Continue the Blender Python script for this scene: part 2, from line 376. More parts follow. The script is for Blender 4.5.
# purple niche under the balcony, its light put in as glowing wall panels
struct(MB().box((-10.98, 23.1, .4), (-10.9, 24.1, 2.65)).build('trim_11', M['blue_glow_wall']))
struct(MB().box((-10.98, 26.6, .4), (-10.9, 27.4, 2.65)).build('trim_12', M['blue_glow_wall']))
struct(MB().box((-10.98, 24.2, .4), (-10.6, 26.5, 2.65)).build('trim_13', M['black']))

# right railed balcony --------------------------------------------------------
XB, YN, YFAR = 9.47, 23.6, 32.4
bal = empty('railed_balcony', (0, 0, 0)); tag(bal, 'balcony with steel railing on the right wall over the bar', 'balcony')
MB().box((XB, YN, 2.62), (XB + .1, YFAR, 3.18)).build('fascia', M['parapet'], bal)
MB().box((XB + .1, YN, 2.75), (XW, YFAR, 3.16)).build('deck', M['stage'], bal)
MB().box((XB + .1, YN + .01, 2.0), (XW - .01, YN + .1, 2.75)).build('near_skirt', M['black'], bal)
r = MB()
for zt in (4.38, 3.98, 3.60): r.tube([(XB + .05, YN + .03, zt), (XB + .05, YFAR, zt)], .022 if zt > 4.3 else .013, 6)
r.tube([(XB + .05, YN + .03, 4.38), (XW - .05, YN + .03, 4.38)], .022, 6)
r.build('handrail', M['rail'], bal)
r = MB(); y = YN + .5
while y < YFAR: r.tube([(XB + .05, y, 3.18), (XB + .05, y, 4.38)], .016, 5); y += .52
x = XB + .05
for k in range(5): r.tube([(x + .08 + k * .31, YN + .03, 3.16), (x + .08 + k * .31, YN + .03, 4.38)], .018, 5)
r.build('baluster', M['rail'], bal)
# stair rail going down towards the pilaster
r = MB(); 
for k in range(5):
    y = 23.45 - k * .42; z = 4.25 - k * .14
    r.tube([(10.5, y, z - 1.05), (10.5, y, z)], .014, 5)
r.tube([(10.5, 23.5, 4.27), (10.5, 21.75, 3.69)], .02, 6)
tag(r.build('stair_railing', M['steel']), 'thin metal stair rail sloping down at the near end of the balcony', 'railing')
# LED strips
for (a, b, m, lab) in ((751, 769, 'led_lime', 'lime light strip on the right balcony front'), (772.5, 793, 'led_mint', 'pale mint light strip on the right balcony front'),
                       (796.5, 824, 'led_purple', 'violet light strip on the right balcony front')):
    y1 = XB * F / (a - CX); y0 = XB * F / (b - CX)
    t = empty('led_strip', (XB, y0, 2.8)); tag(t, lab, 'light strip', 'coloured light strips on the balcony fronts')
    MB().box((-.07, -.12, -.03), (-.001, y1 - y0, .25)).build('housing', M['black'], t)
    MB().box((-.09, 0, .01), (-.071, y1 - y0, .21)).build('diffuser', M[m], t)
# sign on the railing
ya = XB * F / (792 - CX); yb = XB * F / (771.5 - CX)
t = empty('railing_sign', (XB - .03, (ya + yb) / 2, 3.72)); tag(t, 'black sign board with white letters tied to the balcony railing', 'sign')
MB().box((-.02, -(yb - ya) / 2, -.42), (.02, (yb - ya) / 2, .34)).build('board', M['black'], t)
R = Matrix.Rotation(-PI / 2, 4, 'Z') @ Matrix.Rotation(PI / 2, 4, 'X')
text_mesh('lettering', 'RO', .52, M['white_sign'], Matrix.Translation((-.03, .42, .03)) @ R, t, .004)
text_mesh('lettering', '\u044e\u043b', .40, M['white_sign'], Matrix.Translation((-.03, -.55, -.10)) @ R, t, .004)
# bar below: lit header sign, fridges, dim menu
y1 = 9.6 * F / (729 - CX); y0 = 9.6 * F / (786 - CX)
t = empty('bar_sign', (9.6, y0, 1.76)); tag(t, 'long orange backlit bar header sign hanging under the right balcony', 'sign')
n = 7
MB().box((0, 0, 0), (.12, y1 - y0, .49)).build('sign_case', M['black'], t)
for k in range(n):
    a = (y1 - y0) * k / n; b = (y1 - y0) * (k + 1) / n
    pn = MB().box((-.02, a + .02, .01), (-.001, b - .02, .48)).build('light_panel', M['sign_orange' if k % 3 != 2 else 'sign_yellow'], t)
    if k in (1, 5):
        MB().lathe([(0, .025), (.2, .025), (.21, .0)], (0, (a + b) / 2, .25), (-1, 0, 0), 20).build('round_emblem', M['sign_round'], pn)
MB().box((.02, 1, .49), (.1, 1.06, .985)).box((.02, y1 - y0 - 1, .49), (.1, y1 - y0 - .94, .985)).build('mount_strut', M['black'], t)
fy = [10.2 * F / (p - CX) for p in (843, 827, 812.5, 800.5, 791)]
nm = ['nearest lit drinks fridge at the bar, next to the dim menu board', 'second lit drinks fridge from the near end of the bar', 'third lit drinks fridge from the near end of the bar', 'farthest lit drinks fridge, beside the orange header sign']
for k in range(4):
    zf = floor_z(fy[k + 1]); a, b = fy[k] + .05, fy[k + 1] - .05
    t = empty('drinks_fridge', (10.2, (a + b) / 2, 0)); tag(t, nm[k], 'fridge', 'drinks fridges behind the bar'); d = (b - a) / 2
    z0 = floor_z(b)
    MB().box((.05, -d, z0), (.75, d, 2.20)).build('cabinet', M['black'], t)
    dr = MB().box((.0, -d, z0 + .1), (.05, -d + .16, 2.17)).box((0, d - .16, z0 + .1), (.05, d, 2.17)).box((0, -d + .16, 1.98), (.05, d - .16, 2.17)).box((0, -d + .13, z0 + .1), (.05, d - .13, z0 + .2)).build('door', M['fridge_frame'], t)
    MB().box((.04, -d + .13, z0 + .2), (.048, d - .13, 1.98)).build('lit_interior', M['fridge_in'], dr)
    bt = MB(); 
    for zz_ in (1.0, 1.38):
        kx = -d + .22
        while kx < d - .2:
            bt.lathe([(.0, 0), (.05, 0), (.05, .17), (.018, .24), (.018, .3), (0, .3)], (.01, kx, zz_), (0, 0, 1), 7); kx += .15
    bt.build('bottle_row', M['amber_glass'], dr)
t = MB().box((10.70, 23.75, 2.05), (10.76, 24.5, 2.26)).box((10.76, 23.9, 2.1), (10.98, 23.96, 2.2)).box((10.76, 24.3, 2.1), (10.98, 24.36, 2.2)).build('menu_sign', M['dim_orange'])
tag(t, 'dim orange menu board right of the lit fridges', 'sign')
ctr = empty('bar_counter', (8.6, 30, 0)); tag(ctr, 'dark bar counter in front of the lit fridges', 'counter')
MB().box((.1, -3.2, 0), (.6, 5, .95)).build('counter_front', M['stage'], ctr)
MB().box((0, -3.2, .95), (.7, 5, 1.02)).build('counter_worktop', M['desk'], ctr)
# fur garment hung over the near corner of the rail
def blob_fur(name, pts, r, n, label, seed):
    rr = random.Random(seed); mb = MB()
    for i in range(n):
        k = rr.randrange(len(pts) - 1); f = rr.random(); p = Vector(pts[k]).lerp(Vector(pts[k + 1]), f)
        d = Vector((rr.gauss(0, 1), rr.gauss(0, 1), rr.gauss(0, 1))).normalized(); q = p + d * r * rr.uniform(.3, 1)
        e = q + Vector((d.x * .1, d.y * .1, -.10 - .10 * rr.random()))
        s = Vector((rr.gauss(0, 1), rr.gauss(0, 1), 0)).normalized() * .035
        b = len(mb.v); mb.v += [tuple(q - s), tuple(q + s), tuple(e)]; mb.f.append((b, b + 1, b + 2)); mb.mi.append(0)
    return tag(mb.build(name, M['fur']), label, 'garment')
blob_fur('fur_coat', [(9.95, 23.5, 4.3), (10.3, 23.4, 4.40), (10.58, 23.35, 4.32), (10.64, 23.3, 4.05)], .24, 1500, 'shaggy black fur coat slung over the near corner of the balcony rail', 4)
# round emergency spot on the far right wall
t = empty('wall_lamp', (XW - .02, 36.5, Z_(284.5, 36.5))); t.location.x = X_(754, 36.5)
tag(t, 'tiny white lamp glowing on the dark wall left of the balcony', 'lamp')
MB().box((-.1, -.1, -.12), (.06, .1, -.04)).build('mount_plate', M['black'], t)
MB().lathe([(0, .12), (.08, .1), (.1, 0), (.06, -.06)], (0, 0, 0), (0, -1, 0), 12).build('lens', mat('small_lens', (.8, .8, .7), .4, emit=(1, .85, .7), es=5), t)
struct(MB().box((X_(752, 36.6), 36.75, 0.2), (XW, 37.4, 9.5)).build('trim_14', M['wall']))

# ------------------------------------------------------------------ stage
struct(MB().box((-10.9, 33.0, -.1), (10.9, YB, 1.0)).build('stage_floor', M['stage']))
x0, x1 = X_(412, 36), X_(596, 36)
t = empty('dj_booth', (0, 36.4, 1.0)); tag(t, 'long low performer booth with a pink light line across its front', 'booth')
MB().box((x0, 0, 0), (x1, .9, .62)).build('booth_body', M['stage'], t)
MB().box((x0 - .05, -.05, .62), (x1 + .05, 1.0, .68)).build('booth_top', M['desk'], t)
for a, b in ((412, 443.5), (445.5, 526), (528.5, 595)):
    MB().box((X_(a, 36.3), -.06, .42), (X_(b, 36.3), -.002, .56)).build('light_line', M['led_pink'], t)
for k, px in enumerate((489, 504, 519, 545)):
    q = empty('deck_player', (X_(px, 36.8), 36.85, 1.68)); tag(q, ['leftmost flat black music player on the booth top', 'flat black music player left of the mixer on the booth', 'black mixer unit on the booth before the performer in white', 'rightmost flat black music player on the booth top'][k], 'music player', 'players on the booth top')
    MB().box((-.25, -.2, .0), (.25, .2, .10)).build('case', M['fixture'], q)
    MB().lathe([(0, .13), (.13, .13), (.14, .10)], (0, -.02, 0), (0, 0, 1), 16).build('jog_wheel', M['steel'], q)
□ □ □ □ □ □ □
> Exercise directions
Identify all lines where the word "from" shows up. Copy them.

> Result for this task
Continue the Blender Python script for this scene: part 2, from line 376. More parts follow. The script is for Blender 4.5.
nm = ['nearest lit drinks fridge at the bar, next to the dim menu board', 'second lit drinks fridge from the near end of the bar', 'third lit drinks fridge from the near end of the bar', 'farthest lit drinks fridge, beside the orange header sign']